Saat FGD LBP2, Dedi Kadisdik Jabar : “Setelah Pergubnya Ada, Sekolah Boleh Terima Sumbangan”

Kota Bandung, BKP  – Suasana cukup hangat dan interaktif kala  Focus Grup Discussion  (FGD), mengenai tidak bolehnya membungkam sumbangan dari orangtua siswa yang diusung oleh Lembaga Bantuan Pemantau Pendidikan (LBP2) Jawa Barat (Jabar), berlangsung di Ballroom Hotel Preanger, Kota Bandung, Selasa (12/7/2022).

Hal tersebut tidak lain untuk menghindari hal-hal yang tidak diinginkan, yakni perbuatan melanggar hukum atau pungutan liar (pungli) oleh satuan pendidikan maupun Dinas Pendidikan (Disdik).

Di samping itu juga untuk melindungi kepala sekolah agar tidak menjadi korban atau sebaliknya, bila ada orangtua siswa di satuan pendidikan, menitipkan uang sumbangan kepada pihak sekolah dalam upaya memajukan dan meningkatkan kualitas sekolah tidak termasuk ke dalam pungli.

Menghadirkan pemateri dari sesepuh dan tokoh Jabar, akademisi, praktisi pendidikan dan aparat penegak hukum. Mereka adalah Tjetje Hidayat Padmadinata (sesepuh dan tokoh Jabar), Prof Cecep Darmawan, Abdul Hadi Mijaya (Wakil Ketua Komisi V DPRD Jabar), Dede Amar (Ketua PGRI Jabar), Dan Satriana (Kepala Ombudsman RI Perwakilan Jabar), Iwan Hermawan (Ketua Umum FAGI), Riyono ( Asisten Pidana Khusus Aspidsus Kejaksaan Tinggi Jabar), AKP Supriatna (Polda Jabar) dan Asep Tapip (Ketua Umum AKSI).

Dedi Supandi, Kepala Dinas Pendidikan (Kadisdik) Provinsi Jabar di daulat menjadi pembicara utama.

Usai kegiatan kepada media Dedi Supandi mengatakan, bahwa hal tersebut merupakan bagian dari uji publik mengenai sumbangan orangtua siswa.

“Beberapa hal yang sudah kita bahas menjadi bahan masukan, Pergubnya (peraturan gubernur) masih dalam bentuk draf,” kata Dedi di tempat kegiatan.

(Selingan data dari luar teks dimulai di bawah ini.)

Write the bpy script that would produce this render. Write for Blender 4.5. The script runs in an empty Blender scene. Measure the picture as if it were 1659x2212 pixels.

“Nanti rancangannya digabungkan, terpisah atau apa nanti menjadi bagian yang akan kita sampaikan hasil dari uji publik hari ini,” imbuhnya.

Saat ditanya apakah nantinya sekolah melalui komite sekolah boleh menerima sumbangan orangtua siswa terlebih tahun ajaran baru  2022/2023 sudah di depan mata, menurutnya setelah Pergubnya ada, boleh melakukan itu.

“Kita berharap seperti itu,” kata Dedi.

Sedangkan Abdul Hadi Mijaya, Wakil Ketua Komisi V DPRD Jabar dari Fraksi PKS, yang menjadi pemateri mengatakan bahwa dari FGD sudah mau klimaks ke kesimpulan yang bagus, namun di ujung diskusi ada sedikit kontroversi.

“Kami bisik-bisik di atas panggung akan berkumpul membuat suatu forum kecil, akan rumuskan, matangkan dan ajukan ke gubernur sehingga baku,” kata Gus Ahad, biasa disapa.

“Harusnya Pemprov menjadi leading sektor di sini. Bisa menyelasaikan masalah ini,” imbuhnya.

Dihadiri Kepala Cabang Dinas Pendidikan dan perwakilan Cabang Dinas Pendidikan Wilayah I-XIII, Ketua MKKS SMA SMK dan lainnya

Dirinya juga menduga kalau seperti ini akan berkepanjangan. Karena adanya ketidak selarasan.

“Bahkan dari penegak hukum yakni Saber Pungli pun berbeda pandangan dengan guru, kepala sekolah dan lainnya,” kata Gus Ahad.

Makanya setelah kegiatan itu dia akan membuat forum kecil yang paham untuk merumuskannya.

“Saya akan melaporkan ke komisi untuk memfasilitasi ini, agar ujung-ujungnya ada sebuah kesimpulan yang pertengahan, lurus dan bisa disepakati dan akan dibakukan lewat Pergub atau Perda akan dibuat  disepakati sama-sama,” kata Gus Ahad.

Saat ditanya mengenai bantuan pemerintah pusat dan pemerintah daerah belum bisa mencukupi untuk pembiayaan investasi di satuan pendidikan, kata Gus Ahad maka harus secepatnya mengkomunikasikan hal ini (sumbangan orangtua siswa).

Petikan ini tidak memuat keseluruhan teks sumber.